Nécessaire réduction du train de vie

Pour l’Arabie Saoudite, note Standard & Poor’s, ça passe par un accroissement du déficit budgétaire de 1% seulement en 2014 à 16% cette année! Une hausse considérable, mais tout à fait logique au regard de ce qu’a perdu mathématiquement le pétrole.

Facteur aggravant, S&P note que la structure des dépenses courantes saoudiennes n’est pas de nature flexible. Hormis des coupes claires et drastiques, pas d’autre levier économique pour agir. L’Arabie Saoudite, pour améliorer son profil de crédit, ne va avoir comme autre solution que de poursuivre la réduction de son train de vie…
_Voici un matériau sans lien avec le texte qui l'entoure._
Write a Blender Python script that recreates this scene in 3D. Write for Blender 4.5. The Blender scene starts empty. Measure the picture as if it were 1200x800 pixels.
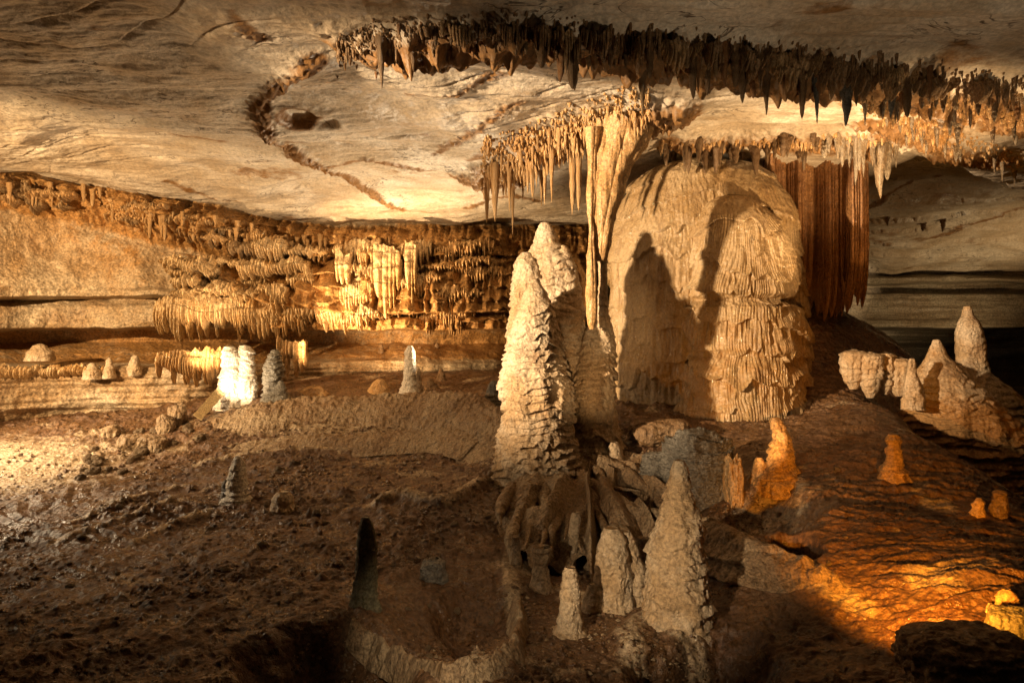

Une révolution économique en marche ?

Une nouvelle réalité pour un pays qui a peu l’habitude de ce genre de mesures, mais qui va sans doute devoir s’y mettre, tant la perspective d’un pétrole bon marché sur le moyen terme est désormais dans toutes les têtes et intègre tous les modèles de prévisions économiques.

Un constat partagé et étayé par le FMI qui estime que même si la plupart des pays gardent la main en matière d'ajustement de l'offre pétrolière via les prix, c’est toute une région qui va devoir opter pour une vraie révolution économique.

Plus de 1000 milliards de dollars de déficit cumulé

Dans sa dernière note de prévisions pour les pays du Conseil de Coopération du Golfe (CCG : Arabie Saoudite, Qatar, Koweït, Emirats Arabes Unis et Bahreïn), le Fonds Monétaire International estime que ces pays ont l’obligation de diversifier leurs sources de revenus et réduire le poids de leur secteur public, s’ils veulent s’adapter à la phase actuelle des prix de l’énergie.

Selon les estimations du FMI, le déficit de l’ensemble des pays du CCG va atteindre 13% de leurs PIB en moyenne, et franchir au total la barre des 1000 milliards de dollars! Le tout sur fond de croissance qui ralentit, logiquement, passant de 3,5% l’année dernière à 3,25% cette année, et à priori 2,75% l’année prochaine.

En finir avec le pétrole subventionné

Une réduction générale des dépenses et une réforme de la fiscalité sera sans doute nécessaire pour assainir structurellement l’économie des pays du Golfe. Le FMI estime en premier lieu qu’une baisse massive des subventions au pétrole sera un premier pas important.

Le Koweït par exemple a été l'un des premiers pays à réagir en réduisant drastiquement ses aides d’état au carburant d’aviation et au diesel cette année. Les Emirats Arabes Unis, eux, ont même récemment décidé de supprimer la majorité de leurs subventions sur l’ensemble des carburants dans le pays.

Réforme fiscale et TVA ?

Mais si les pays du Golfe veulent éviter la panne de croissance et une possible récession, il leur faudra pour cela aller beaucoup plus loin.

Le FMI parle en particulier de la nécessité d’une réduction massive des dépenses d’état, de la structure de la fonction publique, et d’une réforme fiscale d’ampleur, avec pourquoi pas l’instauration d’une TVA, ce qui constituerait effectivement une révolution pour ces pays.